Characterization of MgCl2/AC composite adsorbent and its water vapor adsorption for solar drying system application

In order to realize dehumidification and heat recovery from solar drying system, a fresh walnut-shell activated carbon (AC0) was prepared by KOH chemical activation method and used as a novel host matrix for hygroscopic salt MgCl2 impregnation. The effects of MgCl2 loading amounts and cerium (Ce) addition on water vapor adsorption performance of the composite adsorbents were investigated. N2 adsorption-desorption isotherm and scanning electron microscope were employed to characterize pore development and morphology of the composite adsorbents. Finally, regenerabilities and stabilities of AC0, AC40 (theoretical MgCl2 loading amount 40 wt%), and AC404 (theoretical MgCl2 loading amount 40 wt% and theoretical Ce addition amount 4 wt%) were studied. The results show that water vapor adsorption amount of the composite adsorbents decreases slightly and then increases significantly with the increase of the MgCl2 loading amount. Under the 70% relative humidity and the adsorption temperature of 298 K, water vapor adsorption amounts of AC0, AC40, and AC404 are 0.6022 g/g, 0.9410 g/g and 1.0502 g/g, respectively.
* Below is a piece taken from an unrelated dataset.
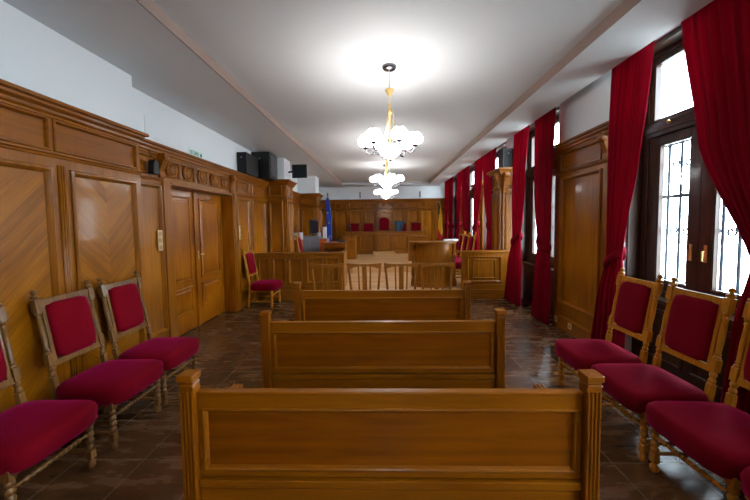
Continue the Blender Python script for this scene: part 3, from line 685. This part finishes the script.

AC0 does well in excellent reversibility of water vapor adsorption. Ce addition slightly promotes uniform distribution of MgCl2 within the composite adsorbent, prevents the conversion from MgCl2·6H2O to Mg2CO3Cl(OH)·3H2O, and improves adsorption-regeneration performance. The present study confirms that the composite adsorbent would be one of the potential candidates for dehumidification and heat recovery in solar drying system.